--- Written problem ---
Single out the lines of the material that contain "Blender" and copy them.

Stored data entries
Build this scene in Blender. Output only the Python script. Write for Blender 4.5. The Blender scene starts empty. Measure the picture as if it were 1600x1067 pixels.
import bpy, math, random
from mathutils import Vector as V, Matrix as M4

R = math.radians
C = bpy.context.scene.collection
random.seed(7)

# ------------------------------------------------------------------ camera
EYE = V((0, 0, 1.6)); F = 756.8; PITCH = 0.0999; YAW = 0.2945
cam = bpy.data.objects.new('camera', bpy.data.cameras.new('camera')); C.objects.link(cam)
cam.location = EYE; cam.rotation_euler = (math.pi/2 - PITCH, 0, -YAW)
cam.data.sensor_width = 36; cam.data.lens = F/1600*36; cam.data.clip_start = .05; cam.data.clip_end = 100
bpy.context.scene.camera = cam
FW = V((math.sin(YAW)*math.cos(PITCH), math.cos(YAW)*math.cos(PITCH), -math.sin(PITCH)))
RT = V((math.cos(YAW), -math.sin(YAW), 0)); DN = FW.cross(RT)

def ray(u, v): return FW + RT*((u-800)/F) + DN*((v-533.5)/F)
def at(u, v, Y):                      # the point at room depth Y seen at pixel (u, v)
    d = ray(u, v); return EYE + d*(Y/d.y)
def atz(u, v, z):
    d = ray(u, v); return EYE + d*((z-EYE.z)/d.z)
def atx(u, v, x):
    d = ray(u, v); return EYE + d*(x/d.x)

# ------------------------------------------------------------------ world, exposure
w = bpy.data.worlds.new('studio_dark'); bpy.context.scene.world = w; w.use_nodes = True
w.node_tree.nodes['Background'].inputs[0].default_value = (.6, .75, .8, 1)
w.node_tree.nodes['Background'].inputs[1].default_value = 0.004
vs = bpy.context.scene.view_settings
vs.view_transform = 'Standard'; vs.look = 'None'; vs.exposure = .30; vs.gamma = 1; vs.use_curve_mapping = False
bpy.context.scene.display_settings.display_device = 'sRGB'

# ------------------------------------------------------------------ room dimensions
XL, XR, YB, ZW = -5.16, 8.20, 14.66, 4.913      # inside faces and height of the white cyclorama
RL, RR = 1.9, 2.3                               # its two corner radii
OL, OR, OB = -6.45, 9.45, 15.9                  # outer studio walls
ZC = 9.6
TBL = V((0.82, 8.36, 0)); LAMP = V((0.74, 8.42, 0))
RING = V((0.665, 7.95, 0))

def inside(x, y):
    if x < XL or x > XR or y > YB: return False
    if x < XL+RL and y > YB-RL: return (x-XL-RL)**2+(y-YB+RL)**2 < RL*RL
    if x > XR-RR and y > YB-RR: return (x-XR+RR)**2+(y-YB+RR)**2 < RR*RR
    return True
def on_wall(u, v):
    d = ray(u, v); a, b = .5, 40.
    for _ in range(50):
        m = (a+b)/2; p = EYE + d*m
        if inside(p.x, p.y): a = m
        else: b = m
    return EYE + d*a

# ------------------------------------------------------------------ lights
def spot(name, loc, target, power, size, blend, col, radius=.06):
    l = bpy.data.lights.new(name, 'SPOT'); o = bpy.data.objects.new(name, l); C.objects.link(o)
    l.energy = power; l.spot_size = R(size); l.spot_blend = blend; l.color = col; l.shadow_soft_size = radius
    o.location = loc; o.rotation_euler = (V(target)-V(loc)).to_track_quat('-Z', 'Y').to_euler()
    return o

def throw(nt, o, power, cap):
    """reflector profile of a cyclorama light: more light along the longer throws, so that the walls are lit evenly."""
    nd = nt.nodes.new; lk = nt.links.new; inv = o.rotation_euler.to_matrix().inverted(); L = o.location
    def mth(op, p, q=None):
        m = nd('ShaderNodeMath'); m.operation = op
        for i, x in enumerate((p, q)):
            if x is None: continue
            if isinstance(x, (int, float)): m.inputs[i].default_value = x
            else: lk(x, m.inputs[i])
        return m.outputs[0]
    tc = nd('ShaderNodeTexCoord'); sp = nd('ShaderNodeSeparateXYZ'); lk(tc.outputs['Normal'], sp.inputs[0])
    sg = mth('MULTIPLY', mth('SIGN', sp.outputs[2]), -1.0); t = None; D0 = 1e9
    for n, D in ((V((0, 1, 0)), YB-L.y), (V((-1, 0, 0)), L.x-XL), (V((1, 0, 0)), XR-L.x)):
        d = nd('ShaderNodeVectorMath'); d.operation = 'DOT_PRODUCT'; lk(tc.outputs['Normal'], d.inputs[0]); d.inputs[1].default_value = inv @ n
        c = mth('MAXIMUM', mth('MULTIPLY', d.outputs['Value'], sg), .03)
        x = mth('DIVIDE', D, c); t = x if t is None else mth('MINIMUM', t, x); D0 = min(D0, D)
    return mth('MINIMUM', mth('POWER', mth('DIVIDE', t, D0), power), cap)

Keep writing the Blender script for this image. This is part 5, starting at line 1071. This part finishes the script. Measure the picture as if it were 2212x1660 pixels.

--- Task answer ---
Build this scene in Blender. Output only the Python script. Write for Blender 4.5. The Blender scene starts empty. Measure the picture as if it were 1600x1067 pixels.
Keep writing the Blender script for this image. This is part 5, starting at line 1071. This part finishes the script. Measure the picture as if it were 2212x1660 pixels.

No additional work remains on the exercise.